Should Radiohead listen and cancel their show? Are we even close to comprehend the situation in the middle-east and take a position as radical as canceling a Radiohead show? And should musicians get even engaged in this type of political marasmus? Or should they adopt the let’s-ignore-the-governments-and-let’s-just-play-for-the-fans attitude,… no matter what?

And the letter is correct to note that Jewish-Arabic band Dudu Tassa & The Kuwaitis have joined the bill for Radiohead’s July date in Israel, it is important to note that these musicians are, according to a press release, ‘composers of the most popular Iraqi songs from the early 20th century’, while they are based in Israel. Doesn’t this should be taken as a unifying message from Radiohead’s side? Jonny Greenwood has even collaborated with Dude Tassa in 2009, as he has collaborated with another semi-Israeli project, Junun, which is opening for them at other dates. The band has close tied with Israeli musicians and fans and Greenwood is even married with Israeli-born Sharona Katan.

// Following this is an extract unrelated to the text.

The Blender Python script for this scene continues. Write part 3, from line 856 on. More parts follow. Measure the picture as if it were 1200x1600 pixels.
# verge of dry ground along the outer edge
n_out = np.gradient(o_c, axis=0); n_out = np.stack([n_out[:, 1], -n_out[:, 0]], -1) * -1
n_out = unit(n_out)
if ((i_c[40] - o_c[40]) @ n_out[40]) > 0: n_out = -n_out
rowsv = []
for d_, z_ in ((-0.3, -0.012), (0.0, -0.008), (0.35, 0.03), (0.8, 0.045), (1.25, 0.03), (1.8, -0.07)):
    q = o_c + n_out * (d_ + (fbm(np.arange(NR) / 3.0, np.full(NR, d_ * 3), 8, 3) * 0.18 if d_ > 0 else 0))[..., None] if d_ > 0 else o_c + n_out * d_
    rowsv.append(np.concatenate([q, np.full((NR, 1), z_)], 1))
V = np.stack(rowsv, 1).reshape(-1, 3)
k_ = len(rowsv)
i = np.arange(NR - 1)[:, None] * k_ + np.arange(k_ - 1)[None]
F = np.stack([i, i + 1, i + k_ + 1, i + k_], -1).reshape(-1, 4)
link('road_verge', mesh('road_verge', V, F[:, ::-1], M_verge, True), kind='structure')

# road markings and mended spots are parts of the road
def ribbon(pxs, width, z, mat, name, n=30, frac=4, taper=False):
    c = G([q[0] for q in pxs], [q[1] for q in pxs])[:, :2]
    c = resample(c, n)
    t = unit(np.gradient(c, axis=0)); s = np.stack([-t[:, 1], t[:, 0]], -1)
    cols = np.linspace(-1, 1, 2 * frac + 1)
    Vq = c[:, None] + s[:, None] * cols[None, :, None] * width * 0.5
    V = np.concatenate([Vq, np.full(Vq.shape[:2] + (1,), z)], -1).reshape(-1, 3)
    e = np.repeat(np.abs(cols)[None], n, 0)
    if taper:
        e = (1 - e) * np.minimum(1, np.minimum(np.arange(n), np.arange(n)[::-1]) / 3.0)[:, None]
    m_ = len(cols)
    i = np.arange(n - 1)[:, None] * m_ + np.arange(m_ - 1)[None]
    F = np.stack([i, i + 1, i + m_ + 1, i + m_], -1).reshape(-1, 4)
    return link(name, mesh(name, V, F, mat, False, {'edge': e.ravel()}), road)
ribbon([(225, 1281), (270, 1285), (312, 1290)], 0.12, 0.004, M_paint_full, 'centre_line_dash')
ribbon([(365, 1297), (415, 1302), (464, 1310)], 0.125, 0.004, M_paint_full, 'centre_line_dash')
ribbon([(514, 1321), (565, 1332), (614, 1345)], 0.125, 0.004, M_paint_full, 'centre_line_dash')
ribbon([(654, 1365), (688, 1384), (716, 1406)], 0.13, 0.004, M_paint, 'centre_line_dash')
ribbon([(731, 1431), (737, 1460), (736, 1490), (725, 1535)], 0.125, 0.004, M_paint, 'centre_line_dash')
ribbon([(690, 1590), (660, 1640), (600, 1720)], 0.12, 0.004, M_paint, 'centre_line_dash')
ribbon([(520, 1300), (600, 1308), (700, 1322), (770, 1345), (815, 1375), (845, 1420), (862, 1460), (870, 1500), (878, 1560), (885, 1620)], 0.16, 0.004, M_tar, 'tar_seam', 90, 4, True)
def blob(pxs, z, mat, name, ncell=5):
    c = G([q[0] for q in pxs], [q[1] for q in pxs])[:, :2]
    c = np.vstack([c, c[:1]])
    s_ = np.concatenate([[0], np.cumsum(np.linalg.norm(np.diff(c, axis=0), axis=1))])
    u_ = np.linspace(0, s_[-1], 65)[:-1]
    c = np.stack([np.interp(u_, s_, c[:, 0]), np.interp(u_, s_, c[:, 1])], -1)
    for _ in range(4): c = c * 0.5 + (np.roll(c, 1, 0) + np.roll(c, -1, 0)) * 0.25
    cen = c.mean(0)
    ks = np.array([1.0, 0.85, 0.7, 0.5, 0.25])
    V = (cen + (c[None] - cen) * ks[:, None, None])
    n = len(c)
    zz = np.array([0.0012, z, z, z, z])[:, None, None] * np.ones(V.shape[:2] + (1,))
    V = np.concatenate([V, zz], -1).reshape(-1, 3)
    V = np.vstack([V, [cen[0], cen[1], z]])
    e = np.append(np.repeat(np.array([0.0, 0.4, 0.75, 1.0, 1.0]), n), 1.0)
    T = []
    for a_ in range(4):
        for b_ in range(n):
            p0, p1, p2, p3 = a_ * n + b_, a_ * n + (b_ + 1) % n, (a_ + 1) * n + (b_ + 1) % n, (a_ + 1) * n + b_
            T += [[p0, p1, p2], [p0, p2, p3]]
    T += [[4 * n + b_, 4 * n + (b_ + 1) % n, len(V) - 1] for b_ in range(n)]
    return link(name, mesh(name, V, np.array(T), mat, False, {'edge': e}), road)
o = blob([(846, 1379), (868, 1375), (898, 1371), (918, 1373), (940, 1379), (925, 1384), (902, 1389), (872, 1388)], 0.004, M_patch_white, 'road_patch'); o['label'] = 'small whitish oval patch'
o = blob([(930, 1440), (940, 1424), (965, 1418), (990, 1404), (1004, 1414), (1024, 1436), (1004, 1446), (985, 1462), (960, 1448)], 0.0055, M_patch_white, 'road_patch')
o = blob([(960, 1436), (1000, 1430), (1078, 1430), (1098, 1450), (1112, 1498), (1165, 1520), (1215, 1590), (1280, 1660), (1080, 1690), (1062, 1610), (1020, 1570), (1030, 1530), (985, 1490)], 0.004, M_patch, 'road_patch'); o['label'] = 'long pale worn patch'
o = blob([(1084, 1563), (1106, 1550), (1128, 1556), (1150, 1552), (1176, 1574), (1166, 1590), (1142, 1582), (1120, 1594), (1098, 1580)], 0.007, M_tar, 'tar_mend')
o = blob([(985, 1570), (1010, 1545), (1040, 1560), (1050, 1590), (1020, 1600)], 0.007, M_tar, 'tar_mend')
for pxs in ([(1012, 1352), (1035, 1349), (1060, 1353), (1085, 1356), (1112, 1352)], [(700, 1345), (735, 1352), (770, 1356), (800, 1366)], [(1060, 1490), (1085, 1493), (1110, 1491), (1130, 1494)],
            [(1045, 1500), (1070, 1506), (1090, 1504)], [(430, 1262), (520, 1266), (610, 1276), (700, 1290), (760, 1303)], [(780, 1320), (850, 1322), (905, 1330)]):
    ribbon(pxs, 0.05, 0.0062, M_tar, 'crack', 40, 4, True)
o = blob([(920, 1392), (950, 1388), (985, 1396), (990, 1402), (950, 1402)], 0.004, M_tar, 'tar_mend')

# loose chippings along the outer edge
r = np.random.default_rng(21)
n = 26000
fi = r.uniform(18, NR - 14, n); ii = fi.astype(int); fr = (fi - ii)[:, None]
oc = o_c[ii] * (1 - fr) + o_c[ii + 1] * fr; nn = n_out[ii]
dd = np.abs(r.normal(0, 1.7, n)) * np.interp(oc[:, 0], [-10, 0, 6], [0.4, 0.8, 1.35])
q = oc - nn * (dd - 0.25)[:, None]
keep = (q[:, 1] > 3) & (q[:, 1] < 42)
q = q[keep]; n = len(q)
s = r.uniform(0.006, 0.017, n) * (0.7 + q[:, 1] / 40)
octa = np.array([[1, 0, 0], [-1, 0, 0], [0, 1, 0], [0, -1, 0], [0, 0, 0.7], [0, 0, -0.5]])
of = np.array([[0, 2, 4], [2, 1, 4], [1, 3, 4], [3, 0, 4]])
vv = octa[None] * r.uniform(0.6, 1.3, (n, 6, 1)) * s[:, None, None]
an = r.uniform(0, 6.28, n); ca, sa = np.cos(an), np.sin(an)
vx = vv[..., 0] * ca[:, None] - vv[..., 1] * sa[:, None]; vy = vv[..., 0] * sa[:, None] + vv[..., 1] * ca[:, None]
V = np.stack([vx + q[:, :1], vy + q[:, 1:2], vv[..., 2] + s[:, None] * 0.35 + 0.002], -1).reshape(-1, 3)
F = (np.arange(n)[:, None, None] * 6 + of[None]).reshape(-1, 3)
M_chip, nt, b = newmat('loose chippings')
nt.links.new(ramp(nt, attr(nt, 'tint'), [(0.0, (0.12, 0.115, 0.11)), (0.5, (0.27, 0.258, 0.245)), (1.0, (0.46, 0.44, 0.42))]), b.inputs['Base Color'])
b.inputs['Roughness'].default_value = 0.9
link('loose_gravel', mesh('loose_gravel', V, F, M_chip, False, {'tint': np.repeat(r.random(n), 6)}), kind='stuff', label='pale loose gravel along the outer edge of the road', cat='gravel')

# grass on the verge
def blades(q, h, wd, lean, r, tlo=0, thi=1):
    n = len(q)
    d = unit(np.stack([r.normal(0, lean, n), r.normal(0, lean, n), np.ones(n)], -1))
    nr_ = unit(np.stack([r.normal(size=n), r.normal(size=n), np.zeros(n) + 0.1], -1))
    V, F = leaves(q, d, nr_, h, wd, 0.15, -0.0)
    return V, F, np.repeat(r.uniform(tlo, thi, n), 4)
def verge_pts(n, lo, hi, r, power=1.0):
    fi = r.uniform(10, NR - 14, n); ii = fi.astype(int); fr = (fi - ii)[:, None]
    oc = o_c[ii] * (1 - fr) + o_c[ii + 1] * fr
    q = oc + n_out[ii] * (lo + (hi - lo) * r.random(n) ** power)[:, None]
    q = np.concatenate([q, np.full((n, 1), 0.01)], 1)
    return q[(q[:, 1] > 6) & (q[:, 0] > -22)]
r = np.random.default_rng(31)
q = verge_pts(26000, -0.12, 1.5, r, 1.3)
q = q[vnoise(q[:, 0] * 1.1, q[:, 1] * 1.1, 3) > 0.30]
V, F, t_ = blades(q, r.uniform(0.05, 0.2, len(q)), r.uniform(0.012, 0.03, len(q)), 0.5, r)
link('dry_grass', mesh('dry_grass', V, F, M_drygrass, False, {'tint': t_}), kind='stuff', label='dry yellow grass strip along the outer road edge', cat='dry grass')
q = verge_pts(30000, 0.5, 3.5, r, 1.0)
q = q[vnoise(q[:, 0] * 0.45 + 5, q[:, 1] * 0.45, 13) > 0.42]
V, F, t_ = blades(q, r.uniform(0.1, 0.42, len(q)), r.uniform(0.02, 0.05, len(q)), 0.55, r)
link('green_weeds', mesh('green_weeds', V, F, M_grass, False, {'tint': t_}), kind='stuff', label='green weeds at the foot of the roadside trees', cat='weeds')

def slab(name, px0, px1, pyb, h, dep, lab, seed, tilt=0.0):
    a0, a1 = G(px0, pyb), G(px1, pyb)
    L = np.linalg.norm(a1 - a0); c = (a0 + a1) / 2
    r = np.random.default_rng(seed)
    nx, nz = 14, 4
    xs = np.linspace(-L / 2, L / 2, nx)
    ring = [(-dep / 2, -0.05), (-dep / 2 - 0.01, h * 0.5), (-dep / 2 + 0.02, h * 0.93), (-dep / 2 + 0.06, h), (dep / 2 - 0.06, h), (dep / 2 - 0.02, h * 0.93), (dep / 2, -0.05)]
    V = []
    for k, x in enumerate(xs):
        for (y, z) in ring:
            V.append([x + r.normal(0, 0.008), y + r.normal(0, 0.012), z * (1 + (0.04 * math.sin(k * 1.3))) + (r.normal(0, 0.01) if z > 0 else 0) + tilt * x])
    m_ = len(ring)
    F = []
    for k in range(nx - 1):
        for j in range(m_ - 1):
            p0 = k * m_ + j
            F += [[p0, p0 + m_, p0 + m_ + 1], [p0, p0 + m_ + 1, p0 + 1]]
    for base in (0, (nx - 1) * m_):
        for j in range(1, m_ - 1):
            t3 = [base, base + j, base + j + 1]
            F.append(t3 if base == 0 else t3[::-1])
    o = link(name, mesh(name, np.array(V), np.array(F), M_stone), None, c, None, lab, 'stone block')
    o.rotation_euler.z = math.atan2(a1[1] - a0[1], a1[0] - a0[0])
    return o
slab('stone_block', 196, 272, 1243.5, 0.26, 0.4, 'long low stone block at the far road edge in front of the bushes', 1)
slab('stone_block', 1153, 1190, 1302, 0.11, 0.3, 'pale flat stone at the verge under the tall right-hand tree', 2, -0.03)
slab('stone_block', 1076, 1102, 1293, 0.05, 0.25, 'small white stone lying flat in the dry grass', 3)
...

It’s not as If Radiohead were playing a private concert for the Israeli government or the army. Why should musicians police what other musicians decide to do? Radiohead members are all adults and as informed about the Israeli-Palestinian conflict as Roger Waters or Thurston Moore are… it looks condescending from their part to tell Radiohead what to do and what would be their advice regarding all these other countries where human rights are not respected? Where does the boycott stop?